Tonight, just three days after playing in the Wimbledon final, Venus Williams will play at a new tennis stadium in downtown Washington D.C., as her Philadelphia Freedoms take on the Washington Kastles. I'll be in attendance and, if it's anything like the match I went to last season, it should be the most fun I'll have at a sporting event all year. (Especially if the Redskins stink.)

World TeamTennis has been around since Billie Jean King founded the league in 1974. Since then, the WTT has expanded and contracted, but always featured some of the best players in the tennis world, including Chris Evert, Pete Sampras, Steffi Graf, Andre Agassi and Jimmy Connors. John McEnroe and Martina Navratilova still play in the league, alongside the Williams sisters and Maria Sharapova, among others. These "marquee players" have a limited schedule, which means, for instance, that the Kastles' Serena Williams won't be playing tonight in D.C., but will appear for the team during a home match next week. (The WTT schedule runs through July.)
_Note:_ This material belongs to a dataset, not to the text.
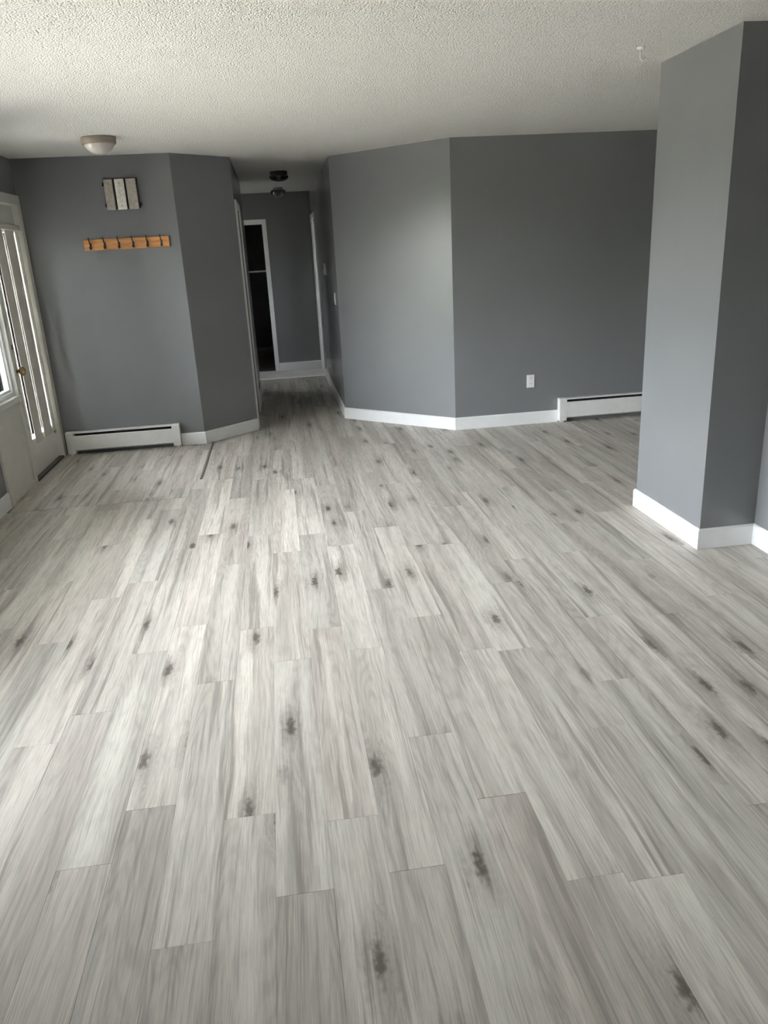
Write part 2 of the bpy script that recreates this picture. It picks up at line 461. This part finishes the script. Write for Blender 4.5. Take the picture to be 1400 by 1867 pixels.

The scoring is vastly different than regular tennis with no-ad games, five-game sets and super-tiebreakers. Old tennis rules and traditions fall by the wayside at WTT events, as on-court coaching is allowed and cheering from fans is encouraged.

Many sporting events claim to be fan-friendly, but that's usually just code for an NBA team having a mini-hoop in the corner of the arena after charging people $85 to get in the door. The WTT can say that its fan-friendly with a straight face.